Actually the real - the most exact - parallel to Chaucer’s Pardoner today is some of the more hucksterish American TV evangelists. We can’t see American religious channels where appeals are made for non charitable monies on our terrestrial TV in the UK (although there is nothing to stop us from getting those channels by satellite). I remember an English commentator complaining against these measures of ‘religious censorship’ on the grounds that our terrestrial channels are very boring and often over ‘worthy’ ; and wouldn’t it be great to be able to see some of the most accomplished and entertaining religious mountebanks since the days of Chaucer’s Pardoner plying their trade in the comfort of our own homes (typical Brit irony at work there ). But if our nanny sate does relent and we are allowed tosee these guys at no additional cost - we’ll keep the words of our Host Harry Bailey to the jolly Pardoner of Rounceval to hand to keep our spirits up (I wish I had your cojones in my hand instead of your saint’s relics. Let’s cut them off and I’ll help you carry them and we’ll make a shrine for them in some hog’s dung = polite translation of verse cited above)
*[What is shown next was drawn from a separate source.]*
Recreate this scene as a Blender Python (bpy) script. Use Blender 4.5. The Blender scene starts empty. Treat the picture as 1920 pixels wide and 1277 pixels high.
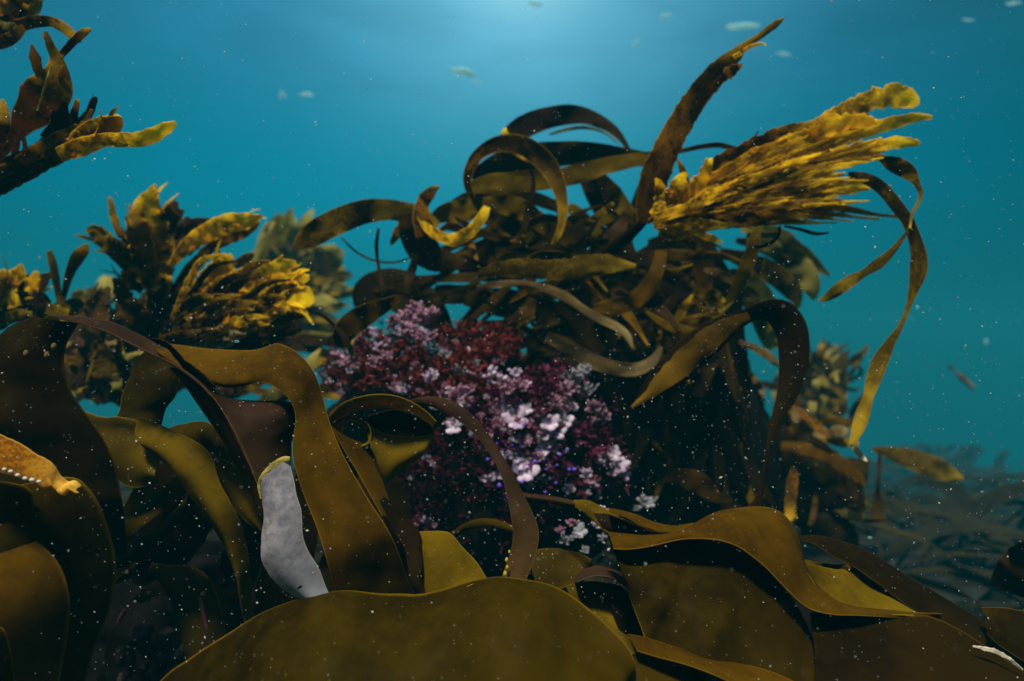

And here’s’ more about the Pardoner (in translation)
His wallet lay before him in his lap,
Stuffed full of pardons brought from Rome all hot.
A voice he had that bleated like a goat.
No beard had he, nor ever should he have,
For smooth his face as he’d just had a shave;
I think he was a gelding or a mare.
But in his craft, from Berwick unto Ware,
Was no such pardoner in any place.
For in his bag he had a pillowcase
The which, he said, was Our True Lady’s veil:
He said he had a piece of the very sail
That good Saint Peter had, what time he went
Upon the sea, till Jesus changed his bent.
He had a latten cross set full of stones,
And in a bottle had he some pig’s bones.
But with these relics, when he came upon
Some simple parson, then this paragon
In that one day more money stood to gain
Than the poor dupe in two months could attain.
And thus, with flattery and suchlike japes,
He made the parson and the rest his apes.
But yet, to tell the whole truth at the last,
He was, in church, a fine ecclesiast.
Well could he read a lesson or a story,
But best of all he sang an offertory;
For well he knew that when that song was sung,
Then might he preach, and all with polished tongue.
To win some silver, as he right well could;
Therefore he sang so merrily and so loud.